Regina’s character is certainly the heart of the film, how did you find someone who you can trust delivering that?

It’s frightening, it’s always frightening. We kicked around a bunch of names, it’s an unromantic process, certainly when you’re dealing with a certain amount of money, where everyone involved wants someone with something of a name. You go down the list, and hers was a name that always stuck out – I knew a lot of her work, not all of it though because she’s done so much! We were lucky enough to get her attention, I went to New Orleans to meet her after she wrapped Girls Trip and had a great coffee with her. She invited me to the Girls Trip wrap party, which I stayed at for about 10 minutes because I’m too shy! Plus it was somebody else’s movie! (laughs) But I was super charmed by her, she’s a wildly charming person and everyone who comes into her orbit becomes smitten with her very quickly. Although they are not the same person, no casting director or director can help but do the calculations in the back of their mind about the character and the person in front of you and the overlaps. Very quickly I understood just what she could bring to Lisa and that was very exciting. We then got her down to set: of course until day 1 of shooting, you still don’t know quite what’s gonna happen so it’s scary! But she so far exceeded all our expectations, she was such a joy to work with every day.

How did you come up with the concept of Double Whammies and why did you choose to set it in that very specific sort of environment?

10 or so years ago I wandered in to one of those, I live in Texas so it’s not uncommon. If you drift down the highway there’s a lot of them. I don’t know what I was expecting from it, but something about it surprised me and stuck with me. I think the fact it’s such a weird and uniquely American product.

Yeah, you don’t see them anywhere else really.

Very much so, can I find one in London?

No probably not, I know there’s a Hooters in Prague though.

One of my friends was talking to me about that!

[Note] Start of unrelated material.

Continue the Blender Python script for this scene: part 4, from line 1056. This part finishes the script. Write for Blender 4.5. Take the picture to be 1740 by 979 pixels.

It’s absolutely a tourist destination though.

Oh absolutely.

Yeah, but it’s such an interesting concept: taking something that at its core is so raunchy and wrapping it in so much comfort. When I walked in to one of these places, I was immediately surprised by how unsexy it was, which is partly me and my taste. But, mostly that it’s not about turning you on, but making you feel comfy and at home. You like cold beer, watching sports and ogling women and that’s a-okay here. That’s all American, we’re not going to judge you. That’s obviously very different to a strip club which is about telling you that you are cool and badass. No one tries to make you feel like a badass in a Double Whammies type place. I thought that was such an interesting proposition, so fascinating. I think the States is the only culture and place in history that could produce wide scale demand for that.

Looking at your previous work and your collaborations with Joe Swanberg, the term mumble-core is thrown around a lot, this feels like maybe a move away from that?

I have to admit I never knew what mumble-core was. Maybe retroactively I understand it a bit now. But on the inside, no one sat down and said let’s make a mumble-core movie. We were just all following our instincts and I loved making those movies and loved making them that way. I don’t know if I would know how to work that way again, I would love to try though. There are plenty of financial pressures to not work that way! The first four movies I did were mostly non-professional actors and the last two they were primarily professional, so you write for those different types of performers. With low budget people often prefer guerrilla filmmaking, the military metaphor always felt apt to me because you do feel like you’re running around the jungle improvising. You get to a certain level where you then feel like an organised military general, telling people what grenades to jump on! It’s a different kind of job, you need to learn different communication skills. You hope in any case, no matter what the mechanism of production, that you are still getting something emotional and spiritual from your heart across. I’ll always be afraid that it doesn’t though!

What’s next for you?

Absolutely no idea.

Support the Girls is out in cinemas now.